Rob Phillips – Fashion Illustration

For this month’s Unseen Fashion feature, LCF’s Creative Director, Rob Phillips, kindly shared with me some of his latest work, inspired by the Pre-Fall collections. I am sure you’ll agree, these aptly illustrate the power of the drawn image.
For as long as there have been fashion designers, there have been illustrations.
Fashion illustration was the primary form of communicating designer’s work from around the 1800’s, up until the mid-20th century.
However, with the introduction of fashion photography in the 1930’s, the photographed image took precedence over the drawn as the key means for showcasing the latest designs, and the illustration market waned.


Nevertheless, despite the decline in the market for illustrations, illustration remained an art form and with the help of the internet, which is providing a platform for illustrators to share their work, it is experiencing a renaissance.
There are an increasing number of bloggers populating the social media world with illustrations which reinterpret catwalk, street-style and imagined fashion looks into unique creations.
Clearly, the drawn image plays a vital role in society, despite the rise of technology and the digital.
Last month I visited The House of Illustration’s exhibition, Comix Creatrix, which showcases the work of female comic artists and has proved incredibly popular – as have comics themselves.

There is something about the drawn line which people appreciate and are perhaps increasingly interested in with a fashion world that is saturated with photography.
For photography cannot replace the perception and interpretation of the illustrator.

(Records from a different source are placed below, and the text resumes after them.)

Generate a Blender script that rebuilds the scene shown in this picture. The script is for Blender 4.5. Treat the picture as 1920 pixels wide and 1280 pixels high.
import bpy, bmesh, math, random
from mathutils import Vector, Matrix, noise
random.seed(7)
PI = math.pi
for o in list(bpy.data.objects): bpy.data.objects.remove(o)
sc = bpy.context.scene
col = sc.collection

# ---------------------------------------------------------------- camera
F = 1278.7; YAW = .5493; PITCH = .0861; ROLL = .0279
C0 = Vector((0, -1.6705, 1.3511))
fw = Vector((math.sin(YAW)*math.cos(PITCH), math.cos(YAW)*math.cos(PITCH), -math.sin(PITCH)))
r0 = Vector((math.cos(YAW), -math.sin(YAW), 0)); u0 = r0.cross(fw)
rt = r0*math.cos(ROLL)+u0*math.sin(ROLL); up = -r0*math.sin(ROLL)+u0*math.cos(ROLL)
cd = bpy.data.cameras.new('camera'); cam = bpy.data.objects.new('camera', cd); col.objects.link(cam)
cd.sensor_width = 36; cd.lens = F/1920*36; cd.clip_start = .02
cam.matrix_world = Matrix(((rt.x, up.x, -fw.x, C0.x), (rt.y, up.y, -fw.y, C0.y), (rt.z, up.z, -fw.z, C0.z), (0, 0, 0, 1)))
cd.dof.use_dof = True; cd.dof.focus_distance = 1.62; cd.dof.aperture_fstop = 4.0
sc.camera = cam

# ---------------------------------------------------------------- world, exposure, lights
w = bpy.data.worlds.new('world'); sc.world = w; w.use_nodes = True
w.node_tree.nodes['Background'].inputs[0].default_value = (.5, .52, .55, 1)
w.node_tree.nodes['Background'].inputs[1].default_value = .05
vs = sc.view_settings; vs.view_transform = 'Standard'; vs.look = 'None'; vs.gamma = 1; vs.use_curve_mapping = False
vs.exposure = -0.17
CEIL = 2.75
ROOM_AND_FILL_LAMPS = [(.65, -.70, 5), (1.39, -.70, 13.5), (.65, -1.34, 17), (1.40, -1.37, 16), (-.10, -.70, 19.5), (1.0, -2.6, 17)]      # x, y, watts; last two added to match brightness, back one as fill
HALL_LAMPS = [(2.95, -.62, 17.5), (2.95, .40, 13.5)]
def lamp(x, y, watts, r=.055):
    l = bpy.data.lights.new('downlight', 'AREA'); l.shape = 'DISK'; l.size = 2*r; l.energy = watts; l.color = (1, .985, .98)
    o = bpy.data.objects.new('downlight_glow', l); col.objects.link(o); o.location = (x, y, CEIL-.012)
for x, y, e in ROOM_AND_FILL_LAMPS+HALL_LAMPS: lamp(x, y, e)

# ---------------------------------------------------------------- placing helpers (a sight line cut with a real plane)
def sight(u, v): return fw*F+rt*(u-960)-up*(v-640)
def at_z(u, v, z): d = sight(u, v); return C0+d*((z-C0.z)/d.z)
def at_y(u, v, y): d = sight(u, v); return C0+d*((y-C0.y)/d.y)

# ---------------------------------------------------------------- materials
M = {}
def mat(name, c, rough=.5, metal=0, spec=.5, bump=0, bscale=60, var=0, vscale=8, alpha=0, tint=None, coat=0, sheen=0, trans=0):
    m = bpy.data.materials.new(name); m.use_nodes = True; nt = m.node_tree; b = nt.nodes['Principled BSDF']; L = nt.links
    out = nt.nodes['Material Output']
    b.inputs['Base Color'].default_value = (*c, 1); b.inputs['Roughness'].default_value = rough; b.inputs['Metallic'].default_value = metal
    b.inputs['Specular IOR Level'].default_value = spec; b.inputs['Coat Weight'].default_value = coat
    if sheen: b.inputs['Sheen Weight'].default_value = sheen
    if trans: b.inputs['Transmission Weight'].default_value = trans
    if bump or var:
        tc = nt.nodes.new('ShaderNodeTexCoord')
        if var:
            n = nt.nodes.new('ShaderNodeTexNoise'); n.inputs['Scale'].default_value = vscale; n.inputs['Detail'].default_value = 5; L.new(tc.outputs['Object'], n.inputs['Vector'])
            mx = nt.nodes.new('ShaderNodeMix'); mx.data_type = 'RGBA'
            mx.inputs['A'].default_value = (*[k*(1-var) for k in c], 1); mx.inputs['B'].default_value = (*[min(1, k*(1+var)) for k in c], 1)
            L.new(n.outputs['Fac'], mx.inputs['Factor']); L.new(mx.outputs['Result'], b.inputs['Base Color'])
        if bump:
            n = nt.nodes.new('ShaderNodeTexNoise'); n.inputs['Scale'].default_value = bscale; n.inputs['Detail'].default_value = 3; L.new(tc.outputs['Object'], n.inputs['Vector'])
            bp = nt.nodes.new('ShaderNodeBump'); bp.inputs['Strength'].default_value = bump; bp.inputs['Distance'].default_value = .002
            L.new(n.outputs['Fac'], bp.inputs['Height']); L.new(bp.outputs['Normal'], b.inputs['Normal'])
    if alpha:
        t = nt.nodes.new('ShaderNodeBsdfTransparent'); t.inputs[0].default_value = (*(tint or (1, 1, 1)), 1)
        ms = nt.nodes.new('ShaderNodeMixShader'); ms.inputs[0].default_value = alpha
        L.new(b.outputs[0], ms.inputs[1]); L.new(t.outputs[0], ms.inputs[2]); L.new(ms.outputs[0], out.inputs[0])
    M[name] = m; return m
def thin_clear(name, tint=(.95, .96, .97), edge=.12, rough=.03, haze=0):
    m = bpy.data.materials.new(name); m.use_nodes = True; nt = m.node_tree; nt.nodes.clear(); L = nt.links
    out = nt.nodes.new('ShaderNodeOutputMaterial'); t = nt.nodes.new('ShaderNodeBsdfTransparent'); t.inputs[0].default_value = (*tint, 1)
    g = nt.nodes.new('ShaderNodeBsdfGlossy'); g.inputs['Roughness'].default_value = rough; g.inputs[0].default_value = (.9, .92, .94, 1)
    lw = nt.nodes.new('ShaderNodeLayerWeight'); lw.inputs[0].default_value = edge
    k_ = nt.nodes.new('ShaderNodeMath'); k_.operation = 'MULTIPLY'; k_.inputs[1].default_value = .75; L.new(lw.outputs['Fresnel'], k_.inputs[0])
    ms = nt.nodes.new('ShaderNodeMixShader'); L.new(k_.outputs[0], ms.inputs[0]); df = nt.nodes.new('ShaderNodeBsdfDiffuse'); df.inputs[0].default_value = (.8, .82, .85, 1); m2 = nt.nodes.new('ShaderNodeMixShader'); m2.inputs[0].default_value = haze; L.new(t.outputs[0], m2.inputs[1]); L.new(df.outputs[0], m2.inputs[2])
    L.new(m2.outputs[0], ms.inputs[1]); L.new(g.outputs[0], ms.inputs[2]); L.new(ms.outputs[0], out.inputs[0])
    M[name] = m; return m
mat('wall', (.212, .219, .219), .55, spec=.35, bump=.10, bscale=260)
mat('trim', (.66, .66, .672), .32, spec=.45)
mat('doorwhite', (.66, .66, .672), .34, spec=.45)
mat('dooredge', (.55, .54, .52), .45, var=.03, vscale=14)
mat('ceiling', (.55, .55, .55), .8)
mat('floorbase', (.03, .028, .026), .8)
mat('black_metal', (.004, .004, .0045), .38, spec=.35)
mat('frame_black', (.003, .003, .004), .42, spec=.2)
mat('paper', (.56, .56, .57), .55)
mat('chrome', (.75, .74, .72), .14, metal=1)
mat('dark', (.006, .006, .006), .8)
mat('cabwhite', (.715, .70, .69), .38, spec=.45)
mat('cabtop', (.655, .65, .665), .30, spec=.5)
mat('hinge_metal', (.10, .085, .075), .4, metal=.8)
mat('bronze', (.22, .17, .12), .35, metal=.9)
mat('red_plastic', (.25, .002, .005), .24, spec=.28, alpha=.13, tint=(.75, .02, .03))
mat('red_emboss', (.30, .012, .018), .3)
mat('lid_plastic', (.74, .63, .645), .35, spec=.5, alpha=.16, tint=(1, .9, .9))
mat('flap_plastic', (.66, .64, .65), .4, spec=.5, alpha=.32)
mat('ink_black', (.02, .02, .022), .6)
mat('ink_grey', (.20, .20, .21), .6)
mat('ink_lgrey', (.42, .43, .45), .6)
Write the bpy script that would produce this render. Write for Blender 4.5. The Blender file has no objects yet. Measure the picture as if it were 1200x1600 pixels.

The handwriting is always the artists own and it is this individual quality which makes fashion drawings of real value today.

Rob, explains what, to him, is the value of drawing:
“For designers, understanding the body is so important. With a simple pencil you can connect with the body – feeling the clothes, the creases as your hand moves over the page. It’s an invigorating connection from eyes and mind, to hand, to paper.”

Drawing fashion might be seen as a neglected art in today’s world where we are all claiming to be photographers and recorders of fashion. However, Rob believes “drawing to be the most important, visceral and inspiring skill any designer or anyone wanting to enter fashion should have, not just for their practice but their mind”.